The Great Unification, which has endured for three millennia, stands as China's most fundamental political concept. Following the historical trajectory of state evolution, there are two distinct narratives: one is the account of European social history represented by Fernand Braudel, and the other is the political history discussed by Lü Simian and Qian Mu. In the context of social history, the wars in Europe around the 16th century led to the widespread emergence of nation-states. In contrast, within the framework of political history, the embryonic form of China's Great Unification system originated in the Zhou Dynasty, took shape in the Qin and Han dynasties, and established an institutional framework comprising centralization, the merit-based military system, the bureaucratic system, and the prefecture-county system. 

Politics exhibits historical continuity at three levels. First, political ideas constitute the core layer and are difficult to change once formed. Second, state forms—whether unified or fragmented—exert strong continuity in determining whether subsequent states evolve into a grand unification state or a nation-state. Third, at the regime level, the choice lies between representative system and centralization system. History, both Chinese and foreign, offers us profound insights. What we need to explore is the inherent logic behind the remarkable persistence of historical continuity during the transformation of China's political civilization from tradition to modernity.

Wang Shikai, Author of The Creative Transformation of Political Unification: A New Theory of China's Modern State-Building, gave keynote address. He first expressed his sincere gratitude to the experts, students and media participants at the new book seminar. The book originated from the his long-term inquiry into the identity and historical origins of China's modern state. The underlying research question is whether contemporary China constitutes a modern state, and if so, what kind of modern state it is. 

The theoretical contribution of the new book lies in connecting the power structure and institutional form of China's modern state with the Great Unification. Specifically, political centralization serves as a theoretical abstraction of the power structure and institutional form of China's modern state. On the one hand, such political centralization differs from the centralization of modern Western nation-states; on the other hand, it bears similarities to the centralization of ancient Chinese states.

 At a deeper level, political centralization constitutes the substantive content of the Great Unification. The deep structure of ancient China's state was political centralization, and the deep structure of modern China's state remains political centralization. What is crucial is that the political centralization of modern China maintains a dialectical relationship with that of ancient China, as the former is the product of the creative transformation of the latter. The key to the creative transformation of political Great Unification discussed in the book lies in the fact that, in leading the social revolution, the Communist Party of China has reconstructed a new form of political centralization compatible with modern politics through the creative application of democratic centralism. From the perspective of power structure and institutional form, political centralization has determined that China has been a unified Great Unification state from the Western Zhou Dynasty to the present. Due to the continuity and renewal of political centralization, a distinction is made between the ancient Great Unification state and the modern Great Unification state. Contemporary China represents a new type of modern state, namely a modern Great Unification state distinct from modern nation-states.
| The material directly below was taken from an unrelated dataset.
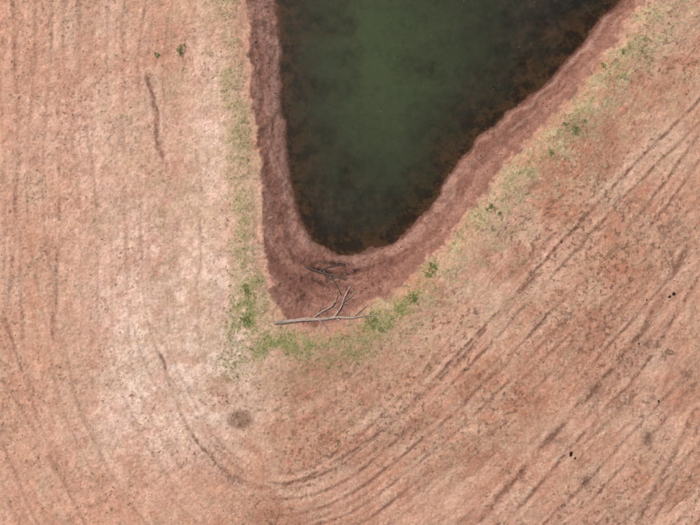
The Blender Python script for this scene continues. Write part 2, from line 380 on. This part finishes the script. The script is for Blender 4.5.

What merits further discussion is that the process by which the Communist Party of China reconstructed political centralization, as well as the creative transformation of political Great Unification, embodies the distinctive logic underlying China's modern state-building. This logic refers to the creative integration of China's ancient state traditions with modern political resources introduced from the West, thereby giving rise to a new, third form that differs from both of its predecessors. In short, a third entity is created through "combining two into one". While this third entity undoubtedly incorporates elements of the original two, it cannot be reduced to either of them. Instead, it constitutes a fully independent and self-contained new unity.

Experts from Fudan University, Tsinghua University, Peking University and Renmin university of China discussed around the book on topics including political centralization, historical studies, historical research, China's modern state-building, ancient Chinese politics, and China's frontier governance.
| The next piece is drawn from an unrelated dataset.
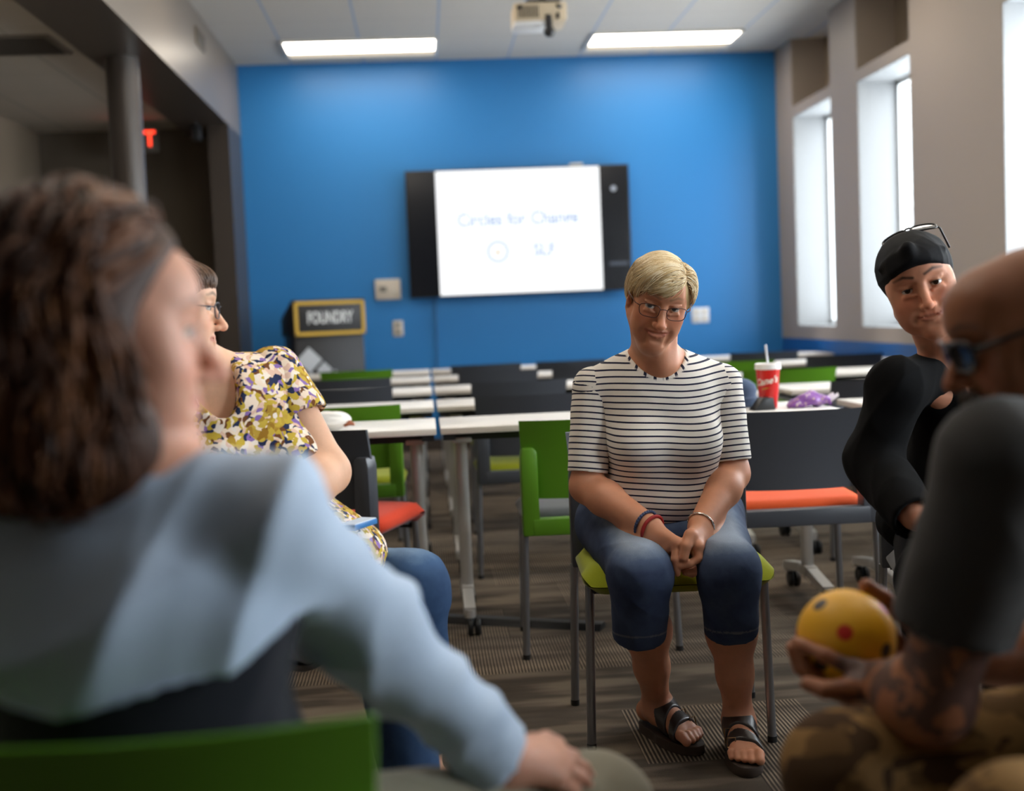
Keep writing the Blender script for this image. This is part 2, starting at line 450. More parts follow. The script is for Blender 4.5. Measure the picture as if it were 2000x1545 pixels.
def chair(x, y, rz, shell, pad, label, group=None):
    """rz = 0: the sitter faces +y, away from the camera"""
    key = (shell.name, pad.name)
    if key not in chairs:
        chairs[key] = c = make_chair(shell, pad); c.location = (x, y, 0); c.rotation_euler = (0, 0, rz); c['label'] = label
        if group: c['group'] = group
        return c
    c = copy_thing(chairs[key], (x, y, 0), rz, label)
    if group: c['group'] = group
    elif 'group' in c: del c['group']
    return c
# -- flip-top training table on castors; origin on the floor, centre of the top
def make_table(length):
    t = thing('training_table', '', 'table')
    D = 0.23; h = length / 2
    b = MB(); b.box((-h, -D, 0.712), (h, D, 0.735), bev=0.003, mi=0)
    b.bm.faces.ensure_lookup_table()
    for f in b.bm.faces:
        if abs(f.normal.z) < 0.3: f.material_index = 1
    b.build('tabletop', [laminate, ledge], t)
    b = MB()
    for y in (-0.12, 0.12): b.box((-h + 0.05, y - 0.015, 0.680), (h - 0.05, y + 0.015, 0.708))
    for x in (-h + 0.03, -h * 0.5, h * 0.5, h - 0.03):
        b.box((x - 0.022, -D + 0.012, 0.690), (x + 0.022, -D + 0.04, 0.713))
    b.build('under_rails', black_pl, t)
    for sx in (-1, 1):
        x = sx * (h - 0.075)
        b = MB(); b.tube([(x, 0, 0.11), (x, 0, 0.69)], 0.0225, 20); b.box((x - 0.035, -0.15, 0.672), (x + 0.035, 0.15, 0.690), bev=0.004)
        lg = b.build('leg', silver, t)
        b = MB()                                  # the foot: a low arched beam, front to back
        b.prism([(-0.027, 0, 0.095), (0.027, 0, 0.095), (0.022, 0, 0.132), (-0.022, 0, 0.132)], (x, -0.055, 0), (x, 0.055, 0), bev=0.005)
        for sy in (-1, 1):
            A = [(x - 0.022, sy * 0.05, 0.095), (x + 0.022, sy * 0.05, 0.095), (x + 0.020, sy * 0.05, 0.128), (x - 0.020, sy * 0.05, 0.128)]
            Bq = [(x - 0.022, sy * 0.245, 0.072), (x + 0.022, sy * 0.245, 0.072), (x + 0.020, sy * 0.245, 0.098), (x - 0.020, sy * 0.245, 0.098)]
            va = [b.bm.verts.new(p) for p in A]; vb = [b.bm.verts.new(p) for p in Bq]
            b.bm.faces.new(va); b.bm.faces.new(list(reversed(vb)))
            for k in range(4): b.bm.faces.new((va[k], vb[k], vb[(k + 1) % 4], va[(k + 1) % 4]))
            b.tube([(x, sy * 0.235, 0.062), (x, sy * 0.235, 0.09)], 0.020, 16)
        b.build('foot', silver, lg)
        for sy in (-1, 1):
            b = MB(); c = Vector((x + 0.012, sy * 0.235 - 0.012, 0.030))
            R = Matrix.Rotation(PI / 2, 3, 'Y')
            for o in (-0.013, 0.013):
                b.lathe([(0, -0.010), (0.024, -0.010), (0.030, -0.005), (0.030, 0.005), (0.024, 0.010), (0, 0.010)], c + Vector((o, 0, 0)), 24, axis=R)
            b.tube([(x, sy * 0.235, 0.070), (x + 0.006, sy * 0.235 - 0.006, 0.045), c], 0.011, 10)
            b.build('caster', rubber, lg)
    return t
TW = 1.44
ROWS = [4.285 + 0.23, 5.34 + 0.23, 6.52 + 0.23, 7.75 + 0.23, 8.86 + 0.23]
COLS = [-0.695, 0.760, 2.33]
GT = 'white training tables in rows'
ords = ['front', 'second', 'third', 'fourth', 'farthest']
where = ['near the open side with the column', 'in the middle', 'along the window wall']
table0 = None
for i, y in enumerate(ROWS):
    for j, x in enumerate(COLS):
        if i == 4 and j == 2: y = y + 0.15
        lb = 'white topped training table on casters, %s row, %s' % (ords[i], where[j])
        if table0 is None:
            table0 = make_table(TW); table0.location = (x, y, 0); table0['label'] = lb; table0['group'] = GT
        else:
            copy_thing(table0, (x, y, 0), 0, lb, GT)
GC = 'chairs tucked under the table rows'
# front row
chair(-0.33, 4.16, -0.42, charcoal, pad_red, 'charcoal chair with an orange-red pad, turned askew behind the person in the floral blouse', GC)
chair(0.535, 4.13, 0.0, green, pad_grey, 'bright green backed chair with grey pad at the front middle table', GC)
chair(1.195, 4.06, -0.02, charcoal, pad_orange, 'charcoal chair with bright orange pad beside the person in stripes', GC)
chair(2.02, 4.12, 0.06, charcoal, pad_lime, 'charcoal chair hidden behind the person in black at the front window table')
# second row
chair(-0.35, 5.18, -0.04, green, pad_lime, 'green backed chair at the second row table behind the floral blouse', GC)
chair(0.44, 5.40, 0.02, charcoal, pad_lime, 'charcoal chair with yellow-green pad at the second row middle table', GC)
chair(1.05, 5.38, 0.0, charcoal, pad_lime, 'charcoal chair behind the striped shirt at the second row middle table')
chair(1.97, 5.36, 0.0, charcoal, pad_grey, 'charcoal chair behind the purple bag at the second row window table', GC)
chair(2.62, 5.42, 0.0, charcoal, pad_grey, 'charcoal chair at the second row window table, the one nearer the windows', GC)
# third row
chair(-0.41, 6.40, -0.05, charcoal, pad_grey, 'charcoal chair at the third row table beyond the green backed one', GC)
chair(0.46, 6.50, 0.05, charcoal, pad_lime, 'charcoal chair at the third row middle table', GC)
chair(1.06, 6.45, 0.0, charcoal, pad_grey, 'charcoal chair at the third row middle table behind the striped shirt')
chair(1.88, 6.48, 0.0, green, pad_grey, 'green backed chair just beyond the red cup at the third row window table', GC)
chair(2.62, 6.60, 0.0, charcoal, pad_grey, 'charcoal chair at the third row window table beside a green backed one', GC)
# fourth row
chair(-0.45, 7.50, -0.04, charcoal, pad_grey, 'charcoal chair at the fourth row table near the lectern', GC)
chair(0.43, 7.78, 0.05, charcoal, pad_grey, 'charcoal chair at the fourth row middle table', GC)
chair(1.02, 7.75, 0.0, charcoal, pad_grey, 'charcoal chair at the fourth row middle table hidden behind the person in stripes')
chair(1.88, 7.62, 0.0, green, pad_grey, 'green backed chair with its top edge behind the drink straw, fourth row', GC)
chair(2.66, 7.88, 0.0, charcoal, pad_grey, 'charcoal chair at the fourth row window table', GC)
# fifth row
chair(-0.48, 8.72, 0.0, green, pad_grey, 'green backed chair in the farthest row in front of the lectern', GC)
chair(0.41, 8.85, 0.04, charcoal, pad_grey, 'charcoal chair in the farthest row, below the screen', GC)
chair(1.02, 8.85, 0.0, charcoal, pad_grey, 'charcoal chair in the farthest row beside the striped shoulder', GC)
chair(2.42, 8.88, 0.0, charcoal, pad_grey, 'charcoal chair in the farthest row by the windows', GC)
# the four chairs of the circle
chair(0.62, 3.212, PI - 0.06, charcoal, pad_lime, 'charcoal chair with lime pad holding the person in the striped shirt')
# ================================================================== THINGS ON WALLS, CEILING AND TABLES
M = Mat('screen_glass', srgb(22, 24, 30), 0.16, spec=0.5); screen_black = M.m
tv_case = plastic('tv_case', srgb(20, 20, 22), 0.35)
slide_white = emit('lit_slide', (0.97, 0.985, 1.0, 1), 1.25)
slide_pale = emit('slide_pale_blue', lin((0.70, 0.78, 0.90)) + (1,), 1.0)
slide_gold = emit('slide_gold', lin((0.80, 0.66, 0.36)) + (1,), 0.9)
t = thing('wall_screen', 'large black wall screen showing a bright white slide', 'screen', (0.83, YB, 1.815))
hx, hz = 0.935, 0.525
MB().box((-hx, -0.115, -hz), (hx, -0.06, hz), bev=0.006).build('case', tv_case, t)
MB().box((-0.35, -0.06, -0.25), (0.35, 0.0, 0.25)).build('wall_mount', tv_case, t)
MB().box((-hx + 0.014, -0.1165, -hz + 0.014), (hx - 0.014, -0.1145, hz - 0.014)).build('display', screen_black, t)
sl = MB().box((-0.683, -0.1185, -hz + 0.012), (0.683, -0.1160, hz - 0.012)).build('slide', slide_white, t)
text_mesh('slide_title', 'Circles for Change', 0.155, slide_pale, sl, (-0.01, -0.1192, 0.10), depth=0.0003, sx=0.86, bold=0.003)
b = MB(); R = Matrix.Rotation(PI / 2, 3, 'X')
b.lathe([(0.072, 0), (0.092, 0), (0.092, 0.0006), (0.072, 0.0006), (0.072, 0)], (-0.19, -0.1188, -0.165), 40, axis=R)
b.build('slide_ring', slide_pale, sl)
MB().prism([(-0.212, 0, -0.185), (-0.168, 0, -0.185), (-0.19, 0, -0.145)], (0, -0.1195, 0), (0, -0.1187, 0)).build('slide_triangle', slide_gold, sl)
text_mesh('slide_letters', 'SLF', 0.15, slide_pale, sl, (0.20, -0.1192, -0.165), depth=0.0003, sx=0.9, bold=0.003)
MB().lathe([(0, 0), (0.024, 0), (0.024, 0.001), (0, 0.001)], (0.80, -0.1166, 0.325), 20, axis=R).build('sticker', plastic('pale_sticker', srgb(150, 158, 172), 0.5), t, label='small round pale sticker')
MB().box((0.44, -0.105, hz - 0.002), (0.55, -0.075, hz + 0.022), bev=0.004).build('webcam', plastic('pale_plastic', srgb(190, 188, 184), 0.5), t, label='small pale camera on the top edge')
MB().box((0.745, -0.1175, -0.315), (0.90, -0.1160, -0.285)).build('port_label', plastic('dim_label', srgb(70, 78, 92), 0.5), t)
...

During the response session, Professor Wang Shikai addressed the issues raised concerning "Great Unification". He argued that Great Unification is not a homogeneous and monolithic order, but an organic unity founded on diversity, emphasizing the combination of central political authority and the participation of diverse actors. He also responded to issues regarding the application of the concept of centralization and the indigenization of theory, as well as the historical continuity and future direction of China's Great Unification.
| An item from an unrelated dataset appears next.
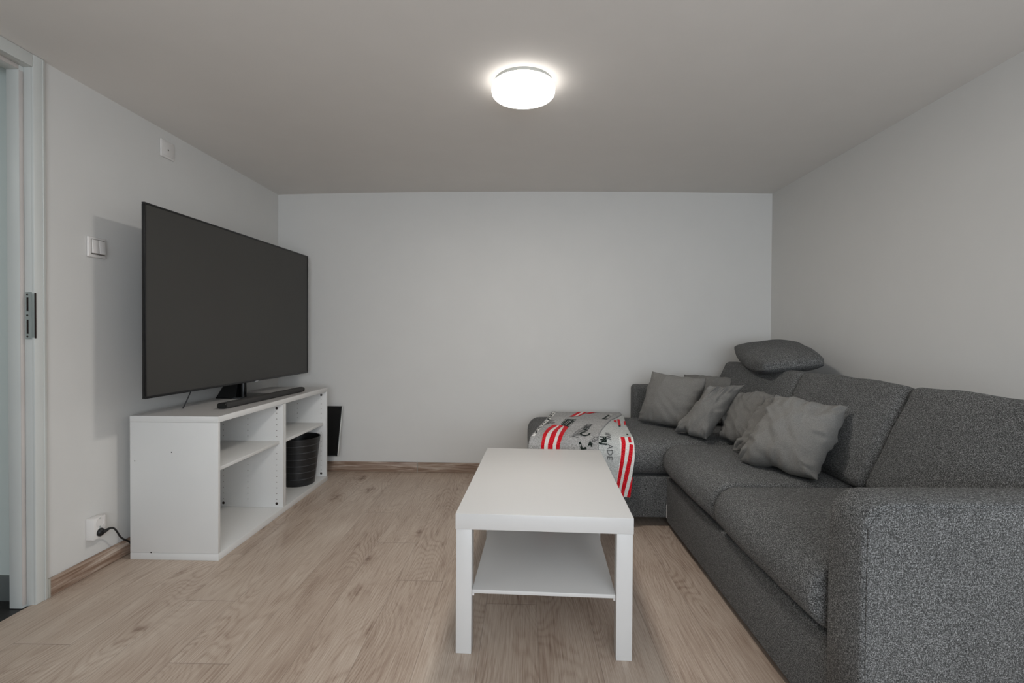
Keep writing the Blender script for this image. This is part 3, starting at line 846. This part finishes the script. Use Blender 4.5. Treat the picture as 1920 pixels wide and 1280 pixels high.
lb0 = [(.196, .02), (.135, .367), (.100, .524), (.065, .691), (.041, .75)]; lb1 = [(.216, .03), (.158, .367), (.120, .505), (.083, .66), (.056, .75)]
strip(lb0, lb1, 'bl_white', U, 24)
la, lb_ = lerp_poly(lb0, 26), lerp_poly(lb1, 26)
for k in range(0, 26):
    if k % 3 == 1: continue
    s0 = .0 if k % 2 else .35; s1 = .55 if k % 4 else 1.0
    f_ = lambda i, s_: (la[i][0]+(lb_[i][0]-la[i][0])*s_, la[i][1]+(lb_[i][1]-la[i][1])*s_)
    strip([f_(k, s0), f_(k+1, s0)], [f_(k, s1), f_(k+1, s1)], 'bl_black', U2, 2, 1)
# lower sheet print
W_ = HL+D_; W2 = HL+2*D_
strip([(.504, .744), (.493, .871), (.478, .973), (.470, 1.066)], [(.5765, .744), (.5685, .868), (.551, .970), (.5435, 1.066)], 'bl_white', W_, 24, 8)
strip([(.511, .744), (.509, .79), (.497, .871), (.480, .973), (.468, 1.06)], [(.532, .744), (.530, .79), (.515, .88), (.493, .993), (.480, 1.066)], 'bl_red', W2, 20)
strip([(.549, .800), (.536, .863), (.519, .933), (.500, 1.024), (.495, 1.064)], [(.567, .804), (.555, .868), (.539, .945), (.515, 1.04), (.510, 1.066)], 'bl_red', W2, 20)
strip([(.549, .744), (.547, .79)], [(.564, .744), (.561, .79)], 'bl_red', W2); strip([(.550, .700), (.549, .722)], [(.560, .700), (.560, .722)], 'bl_black', W2)
strip([(.552, .964), (.538, 1.021), (.526, 1.066)], [(.557, .964), (.549, 1.021), (.5435, 1.066)], 'bl_red', W2)
strip([(.548, .338), (.540, .386)], [(.566, .327), (.552, .417)], 'bl_red', W2); strip([(.577, .290), (.546, .500)], [(.592, .290), (.560, .500)], 'bl_red', W2)
strip([(.546, .500), (.542, .53)], [(.560, .500), (.553, .53)], 'bl_black', W2); strip([(.604, .358), (.583, .482)], [(.613, .369), (.594, .471)], 'bl_red', W2)
# printed lettering, laid on the cloth
def text(s, x, v, size, dx, dv, mat, hgt, bold=.0):
    cu = bpy.data.curves.new('t', 'FONT'); cu.body = s; cu.size = 1; cu.resolution_u = 2; cu.offset = bold
    to = bpy.data.objects.new('t', cu); COL.objects.link(to)
    dg = bpy.context.evaluated_depsgraph_get(); me = bpy.data.meshes.new_from_object(to.evaluated_get(dg))
    tb_ = bmesh.new(); tb_.from_mesh(me); bmesh.ops.triangulate(tb_, faces=tb_.faces)
    ln_ = math.hypot(dx, dv); ex = (dx/ln_, dv/ln_); ey = (ex[1], -ex[0])     # up-direction of the letters on the cloth
    mp = {}
    for vt in tb_.verts:
        px_, py_ = vt.co.x*size, vt.co.y*size
        mp[vt] = bm.verts.new(SURF(x+ex[0]*px_+ey[0]*py_, v+ex[1]*px_+ey[1]*py_, hgt))
    for f in tb_.faces:
        try:
            nf = bm.faces.new([mp[q_] for q_ in f.verts]); nf.material_index = MI.index(mat)
        except ValueError: pass
    tb_.free(); bpy.data.objects.remove(to); bpy.data.curves.remove(cu); bpy.data.meshes.remove(me)
text('NEW YORK', .283, .765, .052, .128, -.285, 'bl_ink', U, .015)
text('AMERICA', .338, .690, .044, .075, -.240, 'bl_black', U, .01)
text('C', .322, .760, .075, .045, -.045, 'bl_black', U2, .03)
text('L', .292, .835, .060, .09, -.02, 'bl_black', U2, .05)
text('4', .335, .822, .042, .09, -.02, 'bl_black', U2, .04)
text('HO', .355, .812, .036, .06, -.06, 'bl_ink', U2, .02)
text('LIBERTY', .128, .530, .040, .083, -.181, 'bl_black', U, .01)
text('USA', .163, .520, .034, .083, -.170, 'bl_ink', U, .01)
text('PRJ', .403, .748, .044, -.006, .10, 'bl_black', W2, .05)
text('NEW', .438, .690, .036, -.006, .10, 'bl_ink', W2, .01)
text('ADE', .432, .800, .042, -.008, .10, 'bl_ink', W2, .0)
bl = obj('throw_blanket', bm, [M[k] for k in MI], smooth=True)
tag(bl, 'grey fleece throw blanket printed with red and white flags and lettering, draped over the chaise', 'blanket')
Professor Yang Guangbin, in his concluding remarks at the seminar, affirmed the day's discussions. He encouraged scholars engaged in historical political science research to maintain disciplinary confidence and not give up amid tensions between theory and history. Methodologically, social science research pursues both commonalities and differences. As a people-oriented civilization, Chinese civilization has established a political order that responds to shared human needs such as peace, equality, fairness and justice, which are common human values, and thus possesses universal significance. Political science research in China is moving beyond basic factual and historical description toward in-depth conceptualization. He noted that the forum had generated many insightful views and in-depth discussions, and expressed sincere gratitude to the participating experts for their profound opinions. At a time when China is increasingly moving toward the center of the world stage, how Chinese political science can develop independent intellectual concepts and build its own independent knowledge system is not only the core concern of this seminar but also the academic mission undertaken by historical political science in the present era.